Nifty June futures discounted by almost 0.5%
This is how rolling over is done :)
People talk about positive cost of carry and premium and what not. thats not how the professionals roll over. They will bash up nifty slightly so they can conduct their rollover at discounts.
Imagine u have 1 crore rs to invest into a group because u believe in the india story and want to invest for 2 years
u can buy 1 crore of A group shares in nifty weights (very tough to manage)
you will get 1.8% dividend per year
And you will get capital gains
Lets imagine that at the end of 2 years the index is up 20% (conservative case, ideal case would be up 40%)
since you own nifty shares in the right ratio u made 20%+dividend yield 1.8%- the cost of transactions = 21.8% - 2% = 19.8%
Now imagine that you decided to think for yourself.
Lets also imagine that you decided to study what a futures contract is and what cost of carry is.
You would soon realize the following
cost of carry is the premium the futures buyer pays to the cash holder for the privelige of paying low margin
effectively the person buying futures is paying 10-20% margin on one contract.
(varies by contract/sebi mood etc). So effectively the person who is long futures is borrowing money from the market @ coc and the person short futures is lending money @ coc
Lets assume for now
we have 1 crore
we put 80 lakhs in the bank , fixed deposit and earn 9% interest per year
remaining 20 lakhs we keep to buy 1 crore worth of nifty.
We use the clever strategy of rolling over our positions only when cost of carry is negative.
so At end of the one year
we have paid either 0 charges for rolling over
or maybe even made 3-4% per year during rollover process
for instance right now if i am long nifty may @ 4238 i can buy nifty june for 4228
which means cost of carry, annualized is negative (0.25% ^ 12) = negative 3%
meaning market is paying me 3% per year to take the risk of holding nifty futures rather than holding nifty spot.

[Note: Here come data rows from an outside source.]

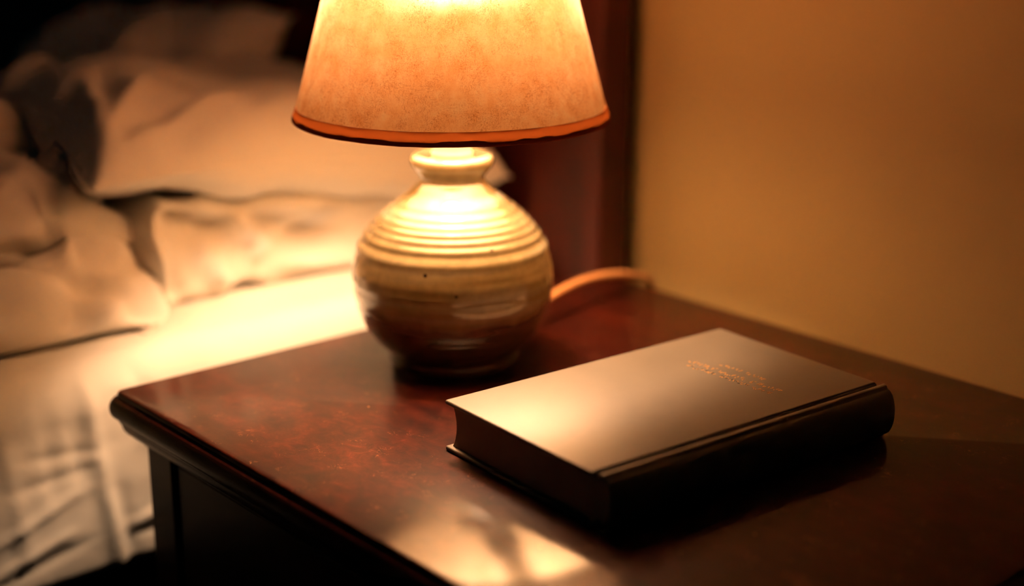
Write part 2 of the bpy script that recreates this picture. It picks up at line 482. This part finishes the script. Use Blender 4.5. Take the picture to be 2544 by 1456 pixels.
for k in range(160):
    t = 2*PI*k/160
    row = []
    for (dz, dr) in ((0.0002, 0.0012), (0.0025, 0.0007), (0.0050, 0.0008), (0.0066 + wav(t, 3)*0.4, 0.0002)):
        r = R0 - slope*dz + dr + wav(t, dz*300)
        row.append(bm.verts.new((r*math.cos(t), r*math.sin(t), Z0+dz)))
    strip.append(row)
for k in range(160):
    for q in range(3): bm.faces.new((strip[k][q], strip[(k+1) % 160][q], strip[(k+1) % 160][q+1], strip[k][q+1]))
link('trim', bm, M_trim, sh)['label'] = 'brown tape trim round the bottom rim'
bm = bmesh.new(); trim_ring(bm, R1, Z1-0.001, 0.0035, 0.0015, slope)
link('trim', bm, M_trim, sh)['label'] = 'brown tape trim round the top rim'
# wire fitter: harp from the socket and three spokes to the top ring
bm = bmesh.new()
for s in (1, -1):
    add_tube(bm, smooth_curve([(0.0155*s, 0, 0.200), (0.040*s, 0, 0.225), (0.043*s, 0, 0.315), (0.034*s, 0, 0.365), (0.014*s, 0, 0.383), (0, 0, 0.386)], 6), 0.0013, 8)
for k in range(3):
    a = 2*PI*k/3 + 0.4
    add_tube(bm, [(0, 0, 0.387), (0.03*math.cos(a), 0.03*math.sin(a), 0.388), ((R1-0.001)*math.cos(a), (R1-0.001)*math.sin(a), Z1-0.003)], 0.0013, 8)
link('shade_holder', bm, M_brass, lamp)
# cord: leaves the foot at the back, arcs up, drops over the rear edge of the table
cp = [(0.2655, -0.094, 0.0045), (0.285, -0.090, 0.006), (0.315, -0.083, 0.0135), (0.3444, -0.0775, 0.0195), (0.375, -0.0715, 0.0225), (0.4065, -0.066, 0.0215),
      (0.437, -0.0615, 0.0170), (0.462, -0.0575, 0.0100), (0.4815, -0.054, 0.0015), (0.4910, -0.052, -0.020), (0.4960, -0.051, -0.08), (0.4980, -0.050, -0.30), (0.500, -0.05, -0.58)]
cp = [(x-LX, y-LY, z) for x, y, z in cp]
bm = bmesh.new(); add_tube(bm, smooth_curve(cp, 6), 0.0033, 14)
link('cord', bm, M_cord, lamp)['label'] = 'tan power cord arching over the back edge'

# ------------------------------------------------------------------ book
BL, BW, BT = 0.2415, 0.1505, 0.0340
book = thing('book', 'closed dark hardcover book with worn gilt title lying on the nightstand before the lamp', 'book', (0.1081, -0.2349, T), math.radians(-3.7))
cvt = 0.0030
def extrude_profile(bm, loop, x0, x1, nx=2):
    rows = [[bm.verts.new((x0 + (x1-x0)*i/(nx-1), y, z)) for (y, z) in loop] for i in range(nx)]
    n = len(loop)
    for a, b2 in zip(rows, rows[1:]):
        for k in range(n): bm.faces.new((a[k], a[(k+1) % n], b2[(k+1) % n], b2[k]))
    bm.faces.new(rows[0]); bm.faces.new(rows[-1][::-1])
# boards
yb = -BW + 0.0095
def board(name, z0, z1):
    bm = bmesh.new(); add_box(bm, 0, BL, yb, 0, z0, z1)
    o = link(name, bm, M_book, book, False); bevel_mod(o, 0.0011, 3); 
    for p in o.data.polygons: p.use_smooth = True
    return o
fc = board('front_cover', BT-cvt, BT)
bc = board('back_cover', 0.0002, cvt+0.0002)
# spine with french grooves and rounded back
prof_o = [(yb+0.0003, BT-0.0012), (yb-0.0008, BT-0.0040), (yb-0.0030, BT-0.0052), (yb-0.0050, BT-0.0042), (yb-0.0062, BT-0.0012), (yb-0.0072, BT-0.0001), (yb-0.0084, BT-0.0006), (yb-0.0092, BT-0.0024)]
arc = []
cz = BT/2
for k in range(1, 16):
    a = PI/2 - PI*k/16
    arc.append((yb-0.0094 - 0.0066*math.cos(a), cz + (BT/2-0.0026)*math.sin(a)))
outer = prof_o + arc + [(y, BT-z+0.0002) for (y, z) in prof_o[::-1]]
inner = []
for i, (y, z) in enumerate(outer):
    a = outer[max(i-1, 0)]; b2 = outer[min(i+1, len(outer)-1)]
    t = Vector((b2[0]-a[0], b2[1]-a[1])).normalized()
    inner.append((y - t.y*0.0012*-1, z + t.x*0.0012*-1))
inner = [(y + 0.0, z) for y, z in inner]
bm = bmesh.new()
rows = []
for xx in (0.0006, 0.0012, BL-0.0012, BL-0.0006):
    rows.append([bm.verts.new((xx, y, z)) for (y, z) in outer + inner[::-1]])
n = len(rows[0])
for a, b2 in zip(rows, rows[1:]):
    for k in range(n): bm.faces.new((a[k], a[(k+1) % n], b2[(k+1) % n], b2[k]))
h = len(outer)
for row in (rows[0], rows[-1]):
    for k in range(h-1): bm.faces.new((row[k], row[k+1], row[n-2-k], row[n-1-k]))
link('spine', bm, M_book, book)
# page block with a hollow fore-edge and rounded back
sq = 0.0035
loop = []
for k in range(13):
    u = k/12; z = cvt+0.0002 + (BT-2*cvt-0.0002)*u
    loop.append((-sq - 0.0042*math.sin(PI*u)**0.8, z))
for k in range(13):
    u = 1-k/12; z = cvt+0.0002 + (BT-2*cvt-0.0002)*u
    loop.append((yb - 0.0058 - 0.0060*math.sin(PI*u)**0.8, z))
bm = bmesh.new(); extrude_profile(bm, loop, sq, BL-sq)
pb = link('page_block', bm, M_pages, book)
m = pb.modifiers.new('split', 'EDGE_SPLIT'); m.split_angle = math.radians(40)
# rubbed gilt title: three lines of small worn capitals
bm = bmesh.new()
rt = random.Random(3)
Rb = Matrix.Rotation(math.radians(3.7), 3, 'Z')
def loc_b(x, y):
    v = Rb @ Vector((x-0.1081, y+0.2349, 0)); return v.x, v.y
def stroke(ax, ay, bx, by, w=0.00032):
    d = Vector((bx-ax, by-ay)); L = d.length
    if L < 1e-6: return
    d /= L; nrm = Vector((-d.y, d.x))*w
    e = d*w*0.5
    P = [Vector((ax, ay))-e+nrm, Vector((ax, ay))-e-nrm, Vector((bx, by))+e-nrm, Vector((bx, by))+e+nrm]
    lo = [bm.verts.new((p.x, p.y, BT-0.0001)) for p in P]; hi = [bm.verts.new((p.x, p.y, BT+0.00018)) for p in P]
    bm.faces.new(hi)
    for k in range(4): bm.faces.new((lo[k], lo[(k+1) % 4], hi[(k+1) % 4], hi[k]))
dark_faces = []
for (x0, y0, x1, y1, hgt, cnt, gaps) in ((0.2884, -0.3035, 0.2866, -0.3420, 0.0034, 13, (6,)), (0.2772, -0.2850, 0.2776, -0.3625, 0.0040, 27, (8, 17)), (0.2700, -0.2895, 0.2702, -0.3615, 0.0034, 26, (9, 19))):
    (ax, ay), (bx, by) = loc_b(x0, y0), loc_b(x1, y1)
    for i in range(cnt):
        if i in gaps: continue
        u = i/cnt
        cx = ax + (bx-ax)*u; cy = ay + (by-ay)*u
        wd = abs(by-ay)/cnt*0.8
        for q in range(rt.choice((2, 2, 3))):      # rubbed, no longer legible remains of a capital
            p = (rt.random()*0.9, rt.random()); d2 = rt.choice(((0.55, 0.0), (0.0, 0.6), (0.35, 0.45), (0.3, -0.4)))
            n0 = len(bm.faces)
            stroke(cx + p[1]*hgt, cy - p[0]*wd, cx + min(1, p[1]+d2[1])*hgt, cy - min(1, p[0]+d2[0])*wd, rt.uniform(0.00022, 0.00040))
            if hgt < 0.0036 and cnt > 20 and q == 0 and u < 0.75: dark_faces.append((n0, len(bm.faces)))
bm.faces.ensure_lookup_table()
for a, b2 in dark_faces:
    for k in range(a, b2): bm.faces[k].material_index = 1
o = link('title_lettering', bm, M_gilt, fc, False); o.data.materials.append(M_letter_shade)
o['label'] = 'worn gilt lettering in three short lines'

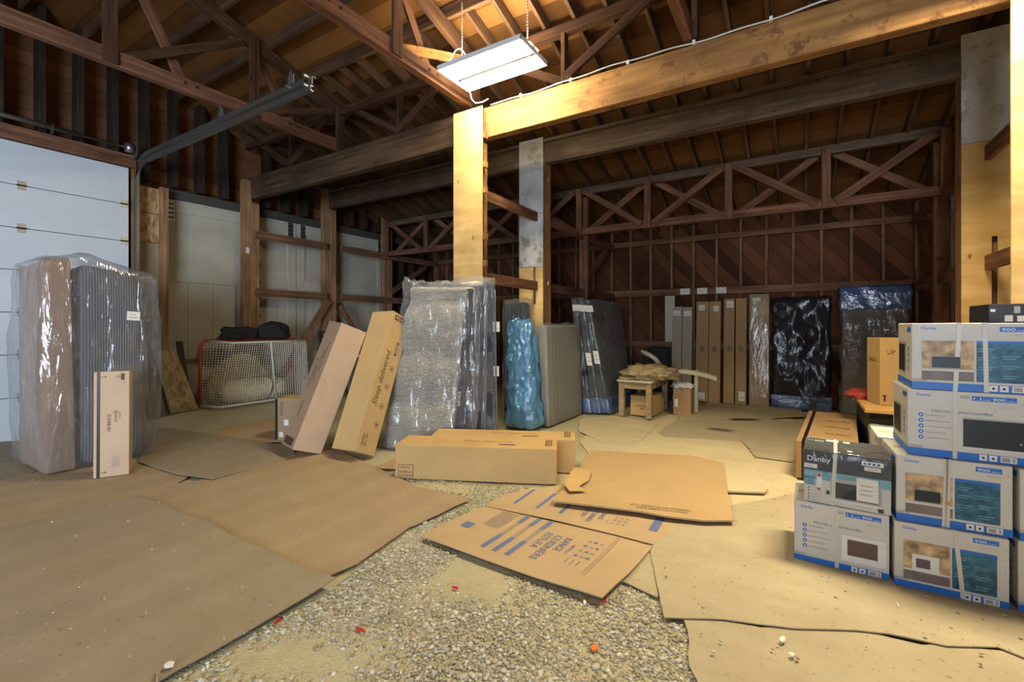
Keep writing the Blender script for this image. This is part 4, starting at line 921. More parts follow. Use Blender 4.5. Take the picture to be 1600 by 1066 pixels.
# two long cartons leaning against the mattresses
L1, L2_ = (-4.364, 2.80, 0.135, 79.82, 4.72, 20.07, 0.321, 0.275, 1.377), (-3.769, 3.074, 0.142, 93.02, -1.78, 23.24, 0.293, 0.323, 1.545)
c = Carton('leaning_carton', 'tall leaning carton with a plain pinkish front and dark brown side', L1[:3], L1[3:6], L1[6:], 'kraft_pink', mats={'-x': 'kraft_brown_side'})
R3 = c.M.to_3x3()
p = c.face('-x'); w_ = L1[7]
for i in range(3): p.text(('THIS SIDE UP', 'DO NOT DROP', 'Sleep delivered.')[i], w_*(0.36+0.17*i), 0.62+0.1*i, 0.03, 'ink', rot=math.pi/2, width=0.34, shear=.2)
p.rect(w_*0.12, 0.02, w_*0.82, 0.10, 'ink'); p.text('HANDLE', w_*0.45, 0.32, 0.03, 'ink', rot=math.pi/2, width=0.16, bold=True); c.done(p)
c = Carton('leaning_carton', 'taller yellow leaning carton lettered Sleep delivered', L2_[:3], L2_[3:6], L2_[6:], 'kraft')
p = c.face('-y'); w_ = L2_[6]; h_ = L2_[8]
p.text('Sleep delivered.', w_*0.42, h_*0.32, 0.075, 'ink', rot=math.pi/2, width=h_*0.40, shear=.35)
for q in (0.20, 0.33, 0.47, 0.60): p.ring(w_*0.70, h_*q, 0.032, 0.005, 'ink'); p.disc(w_*0.70, h_*q, 0.012, 'ink')
p.rect(w_*0.62, h_*0.70, w_*0.74, h_*0.80, 'ink'); p.rect(w_*0.65, h_*0.715, w_*0.71, h_*0.785, 'kraft', 2)
for j in range(3): a = w_*(0.16+0.26*j); p.rect(a, h_*0.945, a+w_*0.2, h_*0.985, 'ink'); p.rect(a+w_*0.05, h_*0.955, a+w_*0.15, h_*0.975, 'kraft', 2)
p.text('QUEEN', w_*0.30, h_*0.05, 0.03, 'ink', rot=math.pi/2, width=0.12); p.text('60 x 80', w_*0.45, h_*0.05, 0.03, 'ink', rot=math.pi/2, width=0.12); c.done(p)
# small carton left of them
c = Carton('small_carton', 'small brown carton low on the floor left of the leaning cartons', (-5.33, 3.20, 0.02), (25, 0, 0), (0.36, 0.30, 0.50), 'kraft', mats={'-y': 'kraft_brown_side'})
p = c.face('-y'); p.rect(0.0, 0.0, 0.03, 0.50, 'black_print'); p.rect(0.11, 0.18, 0.17, 0.25, 'label_paper'); p.text('FRAGILE', 0.10, 0.3, 0.04, 'ink', rot=math.pi/2, width=0.16); p.rect(0.05, 0.04, 0.10, 0.10, 'label_paper'); c.done(p)

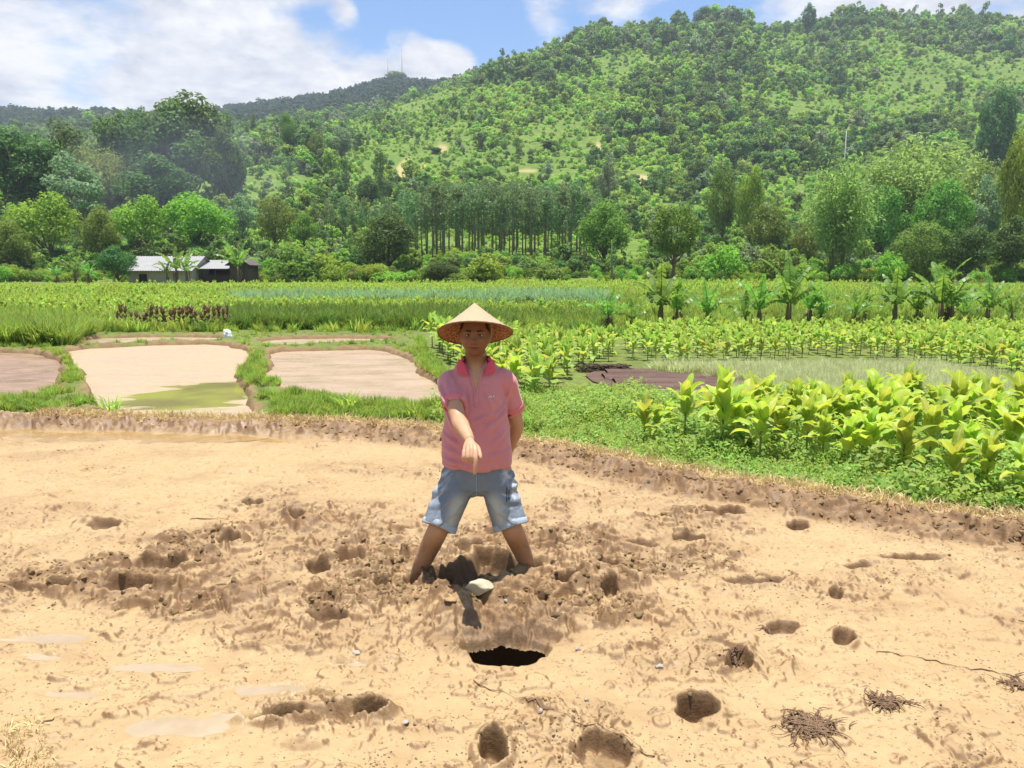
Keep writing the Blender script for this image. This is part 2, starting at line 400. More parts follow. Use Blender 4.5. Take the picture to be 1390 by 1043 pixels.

the transaction cost for nifty, lets say we do 4 rollovers
i.e we use far month series for rolling over instead of trying to hold near series
Every time we rollover the cost is negative around lets say 10 pts
those 10 pts can be used to pay off the comissions
So in 2 years
I have held nifty long thru futures. 1crore worth
imagine nifty is up 20% after 2 years
Nifty futures are trading @ par on a certain day or @ premium on a day that a new 52 week high is made
I cover the rolled over nifty futures
my net gain??
i made 18.81% on the 80 lakhs fixed deposit = 15 lakhs
Also on the 1 crore worth of nifty i made 20% = 20 lakhs
Total gain on one crore = 35 lakhs or 35 % in 2 years
Vs the average joe who used an index fund or invested in a group shares and made 19.2%
Now i know this is the perfect scenario.
You might have to break the fixed deposit if nifty crashes by > 10% since u would be recieving a margin call.
so this strategy is best initiated near 200 sma of nifty from where the drawdown is usually not greater than 5-10%
Or initiate the strategy after atleast a 5-10% correction in nifty spot...
(so far in this cycle degree max dip has been roughly 30% and 200 sma has been the mother of all supports)
If you initiate the strategy at 52 week high odds are u will have to break that fixed deposit and pay up more margin as nifty corrects.
Now imagine a person who knows all this and yet doesn't execute this strategy :)
Thats me.
Knowledge = power but only for those who wield it with confidence.